Un voyage au gré de l’écoute
Depuis plusieurs années, je voyage au gré des mois, des circonstances de vie, des émotions…
Je me laisse porter par les enseignements des 13 gardiennes, ces figures ancestrales qui détiennent une sagesse précieuse.
L’une d’elles, la cinquième gardienne, m’accompagne aujourd’hui. Elle est celle qui écoute.
Longtemps, j’ai cru qu’écouter et entendre étaient une seule et même chose.
Mais aujourd’hui, au cœur de la tempête, je saisis enfin leur différence.
Entendre est passif. C’est percevoir un son sans effort.
Écouter est un acte. C’est choisir de se rendre disponible.
L’art oublié de l’écoute profonde
Nos sens s’entrelacent, s’entrechoquent, se complètent. Voir, toucher, sentir… Tout cela vient perturber notre capacité à écouter pleinement.

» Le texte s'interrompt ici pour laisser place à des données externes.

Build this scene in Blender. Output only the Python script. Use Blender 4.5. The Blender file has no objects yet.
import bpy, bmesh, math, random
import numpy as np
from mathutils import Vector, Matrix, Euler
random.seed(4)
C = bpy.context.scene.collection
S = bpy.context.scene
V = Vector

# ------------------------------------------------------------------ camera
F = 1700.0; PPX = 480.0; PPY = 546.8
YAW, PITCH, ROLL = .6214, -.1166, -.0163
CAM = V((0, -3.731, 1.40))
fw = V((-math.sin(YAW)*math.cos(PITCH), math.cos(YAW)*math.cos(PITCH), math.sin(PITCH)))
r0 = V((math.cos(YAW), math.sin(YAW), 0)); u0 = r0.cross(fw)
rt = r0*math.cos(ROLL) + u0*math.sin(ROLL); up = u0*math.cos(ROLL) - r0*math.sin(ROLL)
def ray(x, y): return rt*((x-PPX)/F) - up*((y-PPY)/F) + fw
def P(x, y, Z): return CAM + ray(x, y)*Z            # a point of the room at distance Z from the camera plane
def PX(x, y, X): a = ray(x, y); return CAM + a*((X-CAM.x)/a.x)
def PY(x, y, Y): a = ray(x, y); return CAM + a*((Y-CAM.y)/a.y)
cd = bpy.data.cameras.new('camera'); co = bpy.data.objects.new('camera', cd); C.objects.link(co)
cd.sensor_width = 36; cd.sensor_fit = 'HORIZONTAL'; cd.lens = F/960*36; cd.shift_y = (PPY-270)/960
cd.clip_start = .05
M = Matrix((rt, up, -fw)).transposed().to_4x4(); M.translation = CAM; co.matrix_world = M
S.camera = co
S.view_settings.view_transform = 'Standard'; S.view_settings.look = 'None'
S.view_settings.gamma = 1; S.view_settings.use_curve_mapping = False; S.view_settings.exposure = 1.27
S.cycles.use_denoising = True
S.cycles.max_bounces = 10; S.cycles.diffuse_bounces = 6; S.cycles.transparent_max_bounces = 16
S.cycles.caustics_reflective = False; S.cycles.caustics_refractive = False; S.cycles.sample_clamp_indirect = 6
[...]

Autrefois, les femmes qui voulaient retrouver l’art de l’écoute entraient en Tiyowhé.
Elles s’isolaient dans une grotte, plongées dans l’obscurité durant trois jours et trois nuits.
Sans distraction, elles s’immergeaient dans un monde fait de sons, de vibrations, d’infimes murmures.
Dans cet espace, elles apprenaient à se syntoniser avec une seule chose à la fois.
Dans ce silence choisi, l’écoute devenait un langage.
Aujourd’hui, en cet instant précis, je vis mon propre Tiyowhé.
Quand l’écoute devient nécessité
Le cyclone Garance est là.
Je suis enfermée chez moi, dans le noir, alors que dehors, il fait jour.
La lumière filtre à travers les naco opalescents, ces vitres qui laissent passer le jour sans dévoiler l’extérieur.
Mais je ne peux pas voir.
Alors, j’écoute.
🔹 J’écoute le vent qui rugit,
🔹 J’écoute les branches qui se brisent,
🔹 J’écoute les rafales qui s’engouffrent sous la terrasse,
🔹 J’écoute les objets qui tombent avec fracas.
Puis, un bruit plus proche.
Un choc brutal contre les volets roulants.
Mon cœur sursaute. Je ne sais pas ce que c’est.
Je ne peux pas voir. Je suis aveugle, pour un temps.
Alors, je continue d’écouter.
Je suis seule.
Seule avec les éléments.
Seule avec moi-même.
Écouter, une rencontre avec soi
Dans cette tempête, dans cet enfermement imposé, quelque chose se passe.
Le vacarme du cyclone est partout. Il emplit l’espace, il vibre dans l’air, il résonne sous ma peau.
Autour de moi, dans d’autres maisons, on se rassemble.
Les familles se regroupent, partagent des repas aux lueurs des bougies, jouent aux jeux de sociétés pour tromper l’attente.
Les voix se superposent au tumulte du vent, les éclats de rire s’opposent au fracas de la tempête.
Mais moi, je vis ce moment autrement.
Je suis seule.
Seule avec les éléments.
Seule avec moi-même.
Et pourtant, un autre silence s’installe en moi.
Je réalise que je ne suis pas seulement en train d’écouter le monde extérieur.
J’écoute aussi mon monde intérieur.
Écouter, ce n’est pas attendre le silence.
C’est entendre ce qui existe, même dans le tumulte.
Je ressens ce que le bruit masquait jusque-là :
🌿 Mes émotions en suspens.
🌿 Mes peurs encore vibrantes.
🌿 Les élans de mon âme que j’avais oubliés.
La tempête n’est pas seulement autour de moi.
Elle est aussi en moi.
Alors, j’attends.
J’écoute encore.
Poème de l’écoute
Écouter, ce n’est pas attendre le silence,
Mais plonger dans le bruit et l’accueillir.
C’est sentir le vent porter ses vérités,
C’est entendre la tempête sans s’y perdre.Écouter, c’est un ancrage, une présence,
Un regard tourné vers l’invisible,
Un murmure au creux du tumulte,
Un souffle qui se fraie un chemin.Alors j’écoute… et j’apprends.